### Task directions
Pull out every line below containing the word "parts".

### Dataset records

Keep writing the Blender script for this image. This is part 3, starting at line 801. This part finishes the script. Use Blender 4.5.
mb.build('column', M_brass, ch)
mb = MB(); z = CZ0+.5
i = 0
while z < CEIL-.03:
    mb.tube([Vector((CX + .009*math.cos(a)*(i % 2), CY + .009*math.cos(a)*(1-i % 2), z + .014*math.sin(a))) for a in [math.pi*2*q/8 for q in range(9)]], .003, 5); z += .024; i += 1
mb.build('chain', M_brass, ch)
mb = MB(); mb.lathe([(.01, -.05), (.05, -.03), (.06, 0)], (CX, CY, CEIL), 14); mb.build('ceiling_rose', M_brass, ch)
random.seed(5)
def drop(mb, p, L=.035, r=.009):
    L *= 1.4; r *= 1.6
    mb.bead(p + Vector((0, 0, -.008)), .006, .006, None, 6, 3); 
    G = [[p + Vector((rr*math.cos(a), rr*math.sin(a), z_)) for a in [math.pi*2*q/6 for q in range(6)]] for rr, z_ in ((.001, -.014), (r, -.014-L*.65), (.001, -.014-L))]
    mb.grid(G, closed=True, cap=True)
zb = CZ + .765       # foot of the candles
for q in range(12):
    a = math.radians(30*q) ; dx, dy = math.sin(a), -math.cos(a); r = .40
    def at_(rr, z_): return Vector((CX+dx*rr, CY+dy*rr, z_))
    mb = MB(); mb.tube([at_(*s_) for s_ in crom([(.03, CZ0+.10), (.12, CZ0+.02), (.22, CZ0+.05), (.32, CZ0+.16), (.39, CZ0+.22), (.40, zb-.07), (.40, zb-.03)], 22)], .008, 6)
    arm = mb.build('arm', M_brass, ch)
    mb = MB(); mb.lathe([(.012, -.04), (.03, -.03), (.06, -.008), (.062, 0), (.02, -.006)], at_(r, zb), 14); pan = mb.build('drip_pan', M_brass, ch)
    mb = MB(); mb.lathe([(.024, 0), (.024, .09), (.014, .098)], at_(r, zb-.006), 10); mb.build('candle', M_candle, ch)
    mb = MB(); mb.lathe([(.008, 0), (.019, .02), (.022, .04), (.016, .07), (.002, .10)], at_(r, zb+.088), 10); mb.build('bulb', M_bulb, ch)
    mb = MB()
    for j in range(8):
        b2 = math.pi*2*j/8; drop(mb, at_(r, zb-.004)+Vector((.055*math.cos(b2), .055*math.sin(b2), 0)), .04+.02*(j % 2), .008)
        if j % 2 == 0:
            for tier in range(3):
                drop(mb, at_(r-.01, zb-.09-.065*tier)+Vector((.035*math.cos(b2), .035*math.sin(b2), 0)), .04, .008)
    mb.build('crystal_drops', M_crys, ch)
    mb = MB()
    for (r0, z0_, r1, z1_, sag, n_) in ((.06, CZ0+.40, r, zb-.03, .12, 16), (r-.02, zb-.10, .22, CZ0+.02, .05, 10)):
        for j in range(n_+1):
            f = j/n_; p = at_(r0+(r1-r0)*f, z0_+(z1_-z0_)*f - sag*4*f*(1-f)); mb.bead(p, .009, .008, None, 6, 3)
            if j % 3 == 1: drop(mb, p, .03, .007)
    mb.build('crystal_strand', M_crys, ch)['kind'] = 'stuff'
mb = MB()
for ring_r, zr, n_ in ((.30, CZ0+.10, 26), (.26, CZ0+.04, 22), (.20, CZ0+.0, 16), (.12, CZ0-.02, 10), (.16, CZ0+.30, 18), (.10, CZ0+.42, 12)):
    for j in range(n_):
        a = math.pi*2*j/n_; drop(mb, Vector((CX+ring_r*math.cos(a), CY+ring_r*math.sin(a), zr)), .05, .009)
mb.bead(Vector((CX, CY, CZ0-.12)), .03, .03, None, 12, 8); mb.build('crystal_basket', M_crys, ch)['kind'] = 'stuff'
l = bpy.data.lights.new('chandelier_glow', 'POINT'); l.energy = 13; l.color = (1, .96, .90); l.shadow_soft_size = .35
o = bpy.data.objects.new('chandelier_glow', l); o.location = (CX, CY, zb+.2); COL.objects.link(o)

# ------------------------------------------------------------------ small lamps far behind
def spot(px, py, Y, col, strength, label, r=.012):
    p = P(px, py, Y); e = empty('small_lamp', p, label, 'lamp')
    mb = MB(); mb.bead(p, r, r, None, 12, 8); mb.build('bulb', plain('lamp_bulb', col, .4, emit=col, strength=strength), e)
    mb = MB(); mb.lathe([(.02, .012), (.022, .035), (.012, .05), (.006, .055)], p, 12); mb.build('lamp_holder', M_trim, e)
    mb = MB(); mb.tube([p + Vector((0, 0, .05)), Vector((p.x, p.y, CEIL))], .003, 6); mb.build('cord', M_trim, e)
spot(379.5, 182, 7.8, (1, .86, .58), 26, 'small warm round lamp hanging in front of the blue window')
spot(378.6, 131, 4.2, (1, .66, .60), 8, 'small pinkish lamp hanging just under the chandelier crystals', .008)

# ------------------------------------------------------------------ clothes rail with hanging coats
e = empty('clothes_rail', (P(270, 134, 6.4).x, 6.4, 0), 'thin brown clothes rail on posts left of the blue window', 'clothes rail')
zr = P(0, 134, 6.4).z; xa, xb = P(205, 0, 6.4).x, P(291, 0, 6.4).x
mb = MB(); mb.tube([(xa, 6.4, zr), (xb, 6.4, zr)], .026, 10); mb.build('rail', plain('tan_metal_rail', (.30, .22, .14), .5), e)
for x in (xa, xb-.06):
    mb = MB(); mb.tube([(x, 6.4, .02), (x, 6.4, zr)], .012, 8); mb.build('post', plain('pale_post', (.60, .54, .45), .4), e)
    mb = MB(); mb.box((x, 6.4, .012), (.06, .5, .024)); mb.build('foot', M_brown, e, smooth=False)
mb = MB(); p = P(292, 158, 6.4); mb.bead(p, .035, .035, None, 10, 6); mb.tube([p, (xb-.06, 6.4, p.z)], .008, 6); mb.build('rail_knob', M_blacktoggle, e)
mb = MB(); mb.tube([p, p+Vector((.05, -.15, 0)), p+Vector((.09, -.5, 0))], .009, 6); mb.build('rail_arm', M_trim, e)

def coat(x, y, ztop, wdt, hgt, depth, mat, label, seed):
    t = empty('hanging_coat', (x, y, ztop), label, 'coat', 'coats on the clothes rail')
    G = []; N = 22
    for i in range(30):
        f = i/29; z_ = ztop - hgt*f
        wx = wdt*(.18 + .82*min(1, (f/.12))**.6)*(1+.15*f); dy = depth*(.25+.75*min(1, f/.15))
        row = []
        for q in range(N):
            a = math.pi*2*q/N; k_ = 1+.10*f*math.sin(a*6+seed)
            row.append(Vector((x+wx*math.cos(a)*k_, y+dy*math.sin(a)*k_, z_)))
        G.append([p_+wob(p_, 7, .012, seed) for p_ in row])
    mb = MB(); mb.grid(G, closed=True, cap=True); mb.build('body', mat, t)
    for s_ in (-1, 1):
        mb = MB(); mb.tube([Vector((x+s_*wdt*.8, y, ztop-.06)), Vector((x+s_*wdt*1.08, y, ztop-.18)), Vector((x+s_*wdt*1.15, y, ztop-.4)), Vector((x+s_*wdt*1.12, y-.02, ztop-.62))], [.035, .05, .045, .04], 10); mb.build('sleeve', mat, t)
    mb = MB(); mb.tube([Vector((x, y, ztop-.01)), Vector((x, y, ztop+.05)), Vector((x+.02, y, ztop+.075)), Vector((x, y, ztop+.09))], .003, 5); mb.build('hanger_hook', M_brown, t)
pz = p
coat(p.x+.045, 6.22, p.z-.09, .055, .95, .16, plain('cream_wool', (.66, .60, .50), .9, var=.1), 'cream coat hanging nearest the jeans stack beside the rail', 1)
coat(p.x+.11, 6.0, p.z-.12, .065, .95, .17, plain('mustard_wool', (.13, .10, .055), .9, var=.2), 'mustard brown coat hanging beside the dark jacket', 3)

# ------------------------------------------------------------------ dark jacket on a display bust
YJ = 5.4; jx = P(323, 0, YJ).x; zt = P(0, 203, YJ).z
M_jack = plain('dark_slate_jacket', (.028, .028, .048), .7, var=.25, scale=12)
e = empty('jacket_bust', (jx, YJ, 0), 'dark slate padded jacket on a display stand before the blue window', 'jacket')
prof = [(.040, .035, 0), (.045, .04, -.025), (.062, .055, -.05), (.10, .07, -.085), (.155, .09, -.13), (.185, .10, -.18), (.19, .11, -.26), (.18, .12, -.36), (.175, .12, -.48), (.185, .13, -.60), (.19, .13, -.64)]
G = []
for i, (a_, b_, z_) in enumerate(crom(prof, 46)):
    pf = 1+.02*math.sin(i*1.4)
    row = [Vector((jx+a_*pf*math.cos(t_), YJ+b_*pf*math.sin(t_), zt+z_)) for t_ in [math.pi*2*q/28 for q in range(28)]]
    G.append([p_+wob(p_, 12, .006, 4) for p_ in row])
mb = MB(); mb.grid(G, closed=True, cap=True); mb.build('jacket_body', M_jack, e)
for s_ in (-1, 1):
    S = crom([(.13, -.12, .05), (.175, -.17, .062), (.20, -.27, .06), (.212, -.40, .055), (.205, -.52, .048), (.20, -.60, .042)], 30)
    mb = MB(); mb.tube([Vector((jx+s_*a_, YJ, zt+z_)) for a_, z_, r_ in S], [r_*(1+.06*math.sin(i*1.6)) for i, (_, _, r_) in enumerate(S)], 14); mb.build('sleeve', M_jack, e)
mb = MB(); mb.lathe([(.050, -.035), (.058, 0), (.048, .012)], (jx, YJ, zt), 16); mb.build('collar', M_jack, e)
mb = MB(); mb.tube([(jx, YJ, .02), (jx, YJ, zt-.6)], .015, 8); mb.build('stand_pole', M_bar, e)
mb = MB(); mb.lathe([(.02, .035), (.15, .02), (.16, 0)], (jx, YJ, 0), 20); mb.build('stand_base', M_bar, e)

--

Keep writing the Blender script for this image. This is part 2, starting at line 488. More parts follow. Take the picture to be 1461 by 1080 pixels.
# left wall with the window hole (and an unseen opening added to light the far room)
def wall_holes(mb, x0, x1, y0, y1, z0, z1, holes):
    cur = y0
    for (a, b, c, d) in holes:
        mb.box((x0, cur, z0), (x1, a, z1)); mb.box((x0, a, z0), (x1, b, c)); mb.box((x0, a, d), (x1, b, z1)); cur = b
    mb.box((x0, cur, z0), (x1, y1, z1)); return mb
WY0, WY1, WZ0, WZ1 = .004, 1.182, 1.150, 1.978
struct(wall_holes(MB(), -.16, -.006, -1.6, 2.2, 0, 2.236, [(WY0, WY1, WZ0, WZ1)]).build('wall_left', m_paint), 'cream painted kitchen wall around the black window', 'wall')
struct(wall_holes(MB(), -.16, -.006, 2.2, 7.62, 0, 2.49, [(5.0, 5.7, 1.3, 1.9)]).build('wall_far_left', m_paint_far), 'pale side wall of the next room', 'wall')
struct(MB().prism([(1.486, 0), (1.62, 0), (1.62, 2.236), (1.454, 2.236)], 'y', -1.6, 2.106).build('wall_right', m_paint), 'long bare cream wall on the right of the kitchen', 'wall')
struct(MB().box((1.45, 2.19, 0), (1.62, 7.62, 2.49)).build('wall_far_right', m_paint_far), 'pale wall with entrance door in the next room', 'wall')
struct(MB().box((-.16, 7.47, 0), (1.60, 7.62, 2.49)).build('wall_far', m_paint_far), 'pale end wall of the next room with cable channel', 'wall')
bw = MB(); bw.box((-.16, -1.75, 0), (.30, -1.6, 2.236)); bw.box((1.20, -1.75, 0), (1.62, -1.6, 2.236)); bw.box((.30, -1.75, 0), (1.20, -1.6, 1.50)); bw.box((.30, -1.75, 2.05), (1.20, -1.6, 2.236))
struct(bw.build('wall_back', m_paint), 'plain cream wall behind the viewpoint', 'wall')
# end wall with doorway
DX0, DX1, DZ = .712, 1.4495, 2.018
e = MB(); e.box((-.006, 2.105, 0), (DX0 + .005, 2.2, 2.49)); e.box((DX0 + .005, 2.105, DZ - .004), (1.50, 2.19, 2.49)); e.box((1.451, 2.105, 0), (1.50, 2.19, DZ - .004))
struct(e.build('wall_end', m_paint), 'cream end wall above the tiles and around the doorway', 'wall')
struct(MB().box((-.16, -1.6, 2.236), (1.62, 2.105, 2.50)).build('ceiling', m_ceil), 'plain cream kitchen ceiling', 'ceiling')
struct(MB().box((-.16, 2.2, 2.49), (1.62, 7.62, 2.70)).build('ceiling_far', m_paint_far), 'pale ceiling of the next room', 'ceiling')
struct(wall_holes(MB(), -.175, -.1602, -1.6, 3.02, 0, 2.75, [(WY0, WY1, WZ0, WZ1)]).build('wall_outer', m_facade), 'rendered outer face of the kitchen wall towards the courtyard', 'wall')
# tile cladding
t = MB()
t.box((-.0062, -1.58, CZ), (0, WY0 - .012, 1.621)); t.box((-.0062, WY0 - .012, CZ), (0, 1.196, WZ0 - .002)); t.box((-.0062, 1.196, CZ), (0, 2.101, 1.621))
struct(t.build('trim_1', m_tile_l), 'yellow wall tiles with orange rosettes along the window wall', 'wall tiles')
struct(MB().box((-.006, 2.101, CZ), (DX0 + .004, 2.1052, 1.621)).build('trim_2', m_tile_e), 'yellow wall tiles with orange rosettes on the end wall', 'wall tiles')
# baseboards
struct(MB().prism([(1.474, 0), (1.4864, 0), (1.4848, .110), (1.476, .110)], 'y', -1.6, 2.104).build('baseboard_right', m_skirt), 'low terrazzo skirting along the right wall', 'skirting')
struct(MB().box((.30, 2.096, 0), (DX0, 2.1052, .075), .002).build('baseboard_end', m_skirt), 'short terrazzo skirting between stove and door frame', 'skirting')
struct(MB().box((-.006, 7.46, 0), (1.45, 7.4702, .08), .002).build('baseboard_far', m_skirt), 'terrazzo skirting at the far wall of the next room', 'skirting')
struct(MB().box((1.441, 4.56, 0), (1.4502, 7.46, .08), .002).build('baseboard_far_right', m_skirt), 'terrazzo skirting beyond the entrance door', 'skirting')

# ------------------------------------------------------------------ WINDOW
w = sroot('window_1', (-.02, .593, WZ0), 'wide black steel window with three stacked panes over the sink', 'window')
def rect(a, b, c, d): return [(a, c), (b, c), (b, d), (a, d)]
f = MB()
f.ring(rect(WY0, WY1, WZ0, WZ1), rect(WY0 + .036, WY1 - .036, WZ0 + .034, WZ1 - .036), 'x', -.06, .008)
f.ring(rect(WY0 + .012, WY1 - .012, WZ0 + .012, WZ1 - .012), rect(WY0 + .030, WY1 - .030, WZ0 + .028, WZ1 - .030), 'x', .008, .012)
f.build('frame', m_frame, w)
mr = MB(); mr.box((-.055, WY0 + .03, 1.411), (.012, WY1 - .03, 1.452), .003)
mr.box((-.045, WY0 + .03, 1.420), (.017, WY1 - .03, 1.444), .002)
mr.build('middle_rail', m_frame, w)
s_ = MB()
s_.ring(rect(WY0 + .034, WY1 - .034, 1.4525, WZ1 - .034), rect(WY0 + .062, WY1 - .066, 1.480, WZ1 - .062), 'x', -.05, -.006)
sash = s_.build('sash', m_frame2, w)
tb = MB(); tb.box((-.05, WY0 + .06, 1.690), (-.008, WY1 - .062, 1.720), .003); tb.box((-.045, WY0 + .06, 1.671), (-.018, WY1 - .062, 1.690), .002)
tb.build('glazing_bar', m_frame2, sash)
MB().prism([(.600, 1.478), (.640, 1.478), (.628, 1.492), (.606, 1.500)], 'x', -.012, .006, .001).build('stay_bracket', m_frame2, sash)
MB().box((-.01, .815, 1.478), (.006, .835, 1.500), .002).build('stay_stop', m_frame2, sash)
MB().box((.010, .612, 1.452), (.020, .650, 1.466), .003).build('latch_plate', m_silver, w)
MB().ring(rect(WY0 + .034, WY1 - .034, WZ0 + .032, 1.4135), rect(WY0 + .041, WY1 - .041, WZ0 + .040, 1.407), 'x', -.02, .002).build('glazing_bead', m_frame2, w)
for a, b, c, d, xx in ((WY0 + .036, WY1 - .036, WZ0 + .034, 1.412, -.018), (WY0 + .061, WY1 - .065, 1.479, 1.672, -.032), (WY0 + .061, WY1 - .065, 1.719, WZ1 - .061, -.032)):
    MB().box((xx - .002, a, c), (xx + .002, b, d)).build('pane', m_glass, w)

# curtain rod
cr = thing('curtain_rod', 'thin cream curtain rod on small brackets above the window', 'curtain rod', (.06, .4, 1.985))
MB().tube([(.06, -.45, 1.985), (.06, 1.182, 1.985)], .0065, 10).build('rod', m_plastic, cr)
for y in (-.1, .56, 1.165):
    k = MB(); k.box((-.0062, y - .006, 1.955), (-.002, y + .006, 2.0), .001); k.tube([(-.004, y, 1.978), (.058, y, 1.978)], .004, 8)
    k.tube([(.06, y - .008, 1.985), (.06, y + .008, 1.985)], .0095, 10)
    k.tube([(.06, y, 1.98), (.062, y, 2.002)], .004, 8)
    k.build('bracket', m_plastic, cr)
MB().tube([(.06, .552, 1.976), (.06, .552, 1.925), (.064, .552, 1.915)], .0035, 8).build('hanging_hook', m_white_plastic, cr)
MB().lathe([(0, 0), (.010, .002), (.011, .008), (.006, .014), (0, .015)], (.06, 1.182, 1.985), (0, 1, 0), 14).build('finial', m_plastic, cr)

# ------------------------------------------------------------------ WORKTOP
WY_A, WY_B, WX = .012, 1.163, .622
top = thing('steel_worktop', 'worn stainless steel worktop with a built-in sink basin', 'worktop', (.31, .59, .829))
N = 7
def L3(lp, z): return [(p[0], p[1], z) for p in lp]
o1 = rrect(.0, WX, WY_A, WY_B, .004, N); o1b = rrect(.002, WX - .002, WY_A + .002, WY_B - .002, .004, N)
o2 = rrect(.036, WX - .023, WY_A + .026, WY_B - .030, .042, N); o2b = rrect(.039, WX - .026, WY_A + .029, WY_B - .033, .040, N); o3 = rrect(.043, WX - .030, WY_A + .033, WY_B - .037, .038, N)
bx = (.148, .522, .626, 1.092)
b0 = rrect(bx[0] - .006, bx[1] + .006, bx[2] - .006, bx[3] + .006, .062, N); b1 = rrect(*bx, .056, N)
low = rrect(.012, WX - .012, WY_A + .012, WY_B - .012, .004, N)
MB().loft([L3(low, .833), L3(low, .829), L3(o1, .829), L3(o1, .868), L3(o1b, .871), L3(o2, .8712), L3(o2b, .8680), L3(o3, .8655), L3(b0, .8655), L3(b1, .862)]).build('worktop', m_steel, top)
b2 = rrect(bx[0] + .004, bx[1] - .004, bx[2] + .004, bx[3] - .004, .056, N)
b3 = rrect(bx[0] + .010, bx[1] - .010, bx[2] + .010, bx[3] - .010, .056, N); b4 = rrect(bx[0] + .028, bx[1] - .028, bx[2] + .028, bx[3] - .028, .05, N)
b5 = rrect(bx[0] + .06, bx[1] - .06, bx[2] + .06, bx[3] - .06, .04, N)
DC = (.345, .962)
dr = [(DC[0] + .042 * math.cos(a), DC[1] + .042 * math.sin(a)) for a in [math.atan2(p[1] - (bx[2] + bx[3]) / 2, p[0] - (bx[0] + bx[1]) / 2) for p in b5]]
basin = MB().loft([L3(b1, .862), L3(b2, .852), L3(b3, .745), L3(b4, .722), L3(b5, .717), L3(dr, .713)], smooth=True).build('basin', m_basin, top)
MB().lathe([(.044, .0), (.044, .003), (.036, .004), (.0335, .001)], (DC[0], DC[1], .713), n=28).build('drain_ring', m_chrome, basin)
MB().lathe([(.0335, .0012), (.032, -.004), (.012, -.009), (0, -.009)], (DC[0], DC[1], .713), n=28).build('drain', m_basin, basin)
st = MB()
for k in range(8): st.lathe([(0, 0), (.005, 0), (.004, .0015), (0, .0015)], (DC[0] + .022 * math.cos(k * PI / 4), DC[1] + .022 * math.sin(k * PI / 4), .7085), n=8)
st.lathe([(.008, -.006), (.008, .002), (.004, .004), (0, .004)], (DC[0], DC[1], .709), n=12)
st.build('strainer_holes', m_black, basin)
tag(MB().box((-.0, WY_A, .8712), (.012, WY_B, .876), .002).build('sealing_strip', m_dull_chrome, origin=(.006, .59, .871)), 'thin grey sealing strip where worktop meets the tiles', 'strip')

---

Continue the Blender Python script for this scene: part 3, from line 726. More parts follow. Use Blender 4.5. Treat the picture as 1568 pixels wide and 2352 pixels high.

### Solution for this problem
Keep writing the Blender script for this image. This is part 2, starting at line 488. More parts follow. Take the picture to be 1461 by 1080 pixels.
Continue the Blender Python script for this scene: part 3, from line 726. More parts follow. Use Blender 4.5. Treat the picture as 1568 pixels wide and 2352 pixels high.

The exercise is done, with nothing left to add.